Visionaria, Débora Arango pintó hace 70 años como batracios a las élites retardatarias de la política. A jerarcas de la Iglesia que, eternos en su  misoginia, se unieron a la encerrona contra esta pionera del arte moderno en Colombia, por ser ella contestataria y mujer. Acaso vislumbró la artista el renacer de la cruzada, hoy contra la “ideología de género” (eufemismo del odio milenario a la mujer) trocado en arma de guerra. A la campaña se sumó el cardenal Rubén Salazar, tan activo en exhibirse ahora al lado del papa Francisco que sacudió al país con su prédica de paz. Débora Arango forma parte de la reveladora obra Rebeldes, de Myriam Bautista. Reúne la escritora en ella perfiles de seis colombianas del siglo pasado, dechado de las virtudes negadas a las mujeres de su tiempo: talento, carácter y valentía para ocupar el podio de las iconoclastas. Glosamos aquí apartes del capítulo sobre la pintora antioqueña.

A Débora Arango la persiguieron, la ocultaron por humanizar a la mujer en sus desnudos; por demoler la estética del eterno femenino, tan conveniente a la supremacía del varón. Por pintar las fealdades de un país que navegaba en sangre y miseria hacia la esquiva modernidad. Por destapar en sus lienzos  el grotesco que reverberaba en el oscurantismo, en la hipocresía y el poder intimidatorio de las fuerzas más retrógradas. Hoy convergen éstas de nuevo para disputarse el poder en 2018 y reavivar el espíritu fascista que acosó a la pintora; retroceso que iniciaba ya el gobierno de Seguridad Democrática.

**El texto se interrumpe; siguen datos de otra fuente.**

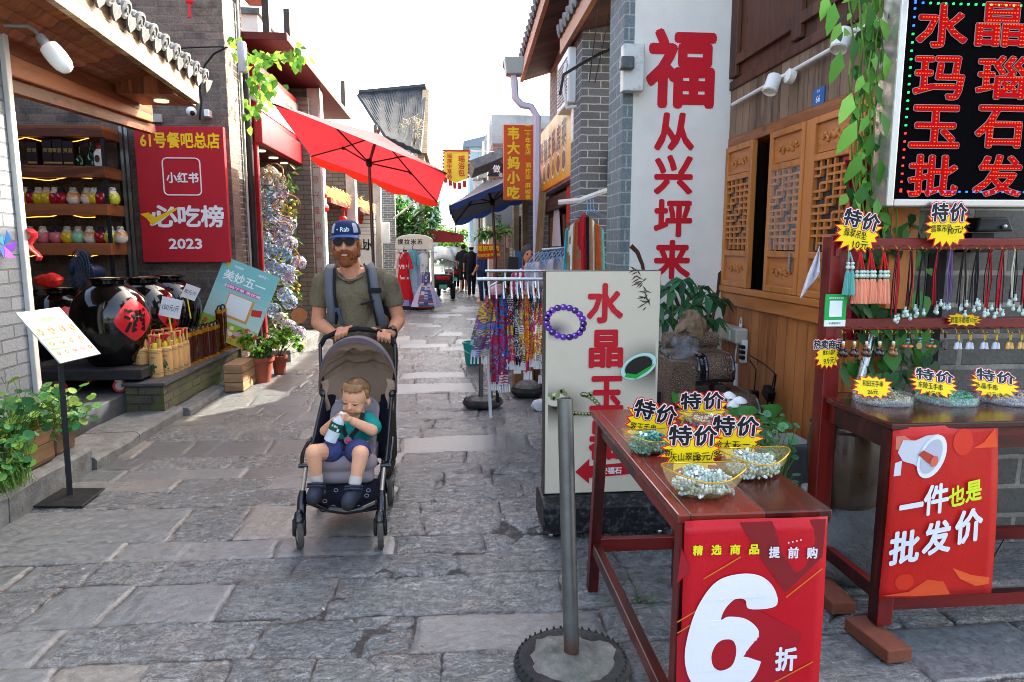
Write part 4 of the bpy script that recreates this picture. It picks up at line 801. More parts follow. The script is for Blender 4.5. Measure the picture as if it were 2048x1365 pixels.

Discípula de Pedro Nel Gómez, incursionó Débora Arango en el expresionismo con sus desnudos, sus óleos y acuarelas de sátira política y de denuncia social. En 1939 debutó con una exposición que el diario conservador La Defensa consideró “obra impúdica que ni siquiera un hombre debiera exhibir”. El obispo de Medellín, García Benítez, la reconvino por mostrar obra indigna de una mujer (no de un hombre). Pero ella siguió pintando desnudos sabiendo  que un cuerpo puede no ser bello, pero es humano, natural. El arte, dijo, no tiene que ver con la moral: un desnudo el sólo naturaleza sin disfraz, paisaje en carne humana. Como la vida no puede apreciarse desde la hipocresía y el ocultamiento, mis temas son duros, acres, casi bárbaros y desconciertan a quienes quieren hacer de la naturaleza lo que no es.

En animales representó a los protagonistas de la política y de la Violencia. Primera en cuestionar el poder desde la pintura, revolucionaria no de palabra sino de obra, se paseó por el 9 de abril, la dictadura de Rojas y el Frente Nacional. Escribe Santiago Londoño que a la idealización de la antioqueñidad opuso Arango la realidad de los marginales. Y la de la política: “batracios, reptiles, aves de rapiña, sapos, lobos sustituyen a los políticos y a sus aduladores. (Hay también) ratas que arañan el erario, sapos entorchados que se regocijan en su banquete”. Obispos, calaveras y serpientes refrendan el esperpéntico saqueo. Catilinarias le dedicó Laureano Gómez desde el Capitolio. Y Francisco Franco mandó descolgar sus cuadros el día mismo en que se iniciaba una exposición de Arango en Madrid.

Mas ella pintó lo que quiso, contra su tiempo y su medio. Contra las fuerzas de una sociedad paralizada en las tinieblas y en la arbitrariedad. En medio de políticos afectos a la Falange española; de damas de insospechable ferocidad organizadas en ligas de la decencia; de purpurados que reinaban sobre las almas, la escuela y las instituciones públicas. Como a tantas rebeldes, a Débora Arango la aislaron, la abrumaron de consejas y la señalaron todos los dedos de la inquisición. Sólo a los 70 años le llegó la consagración, llevada por mujeres al trono dorado de los blasfemos.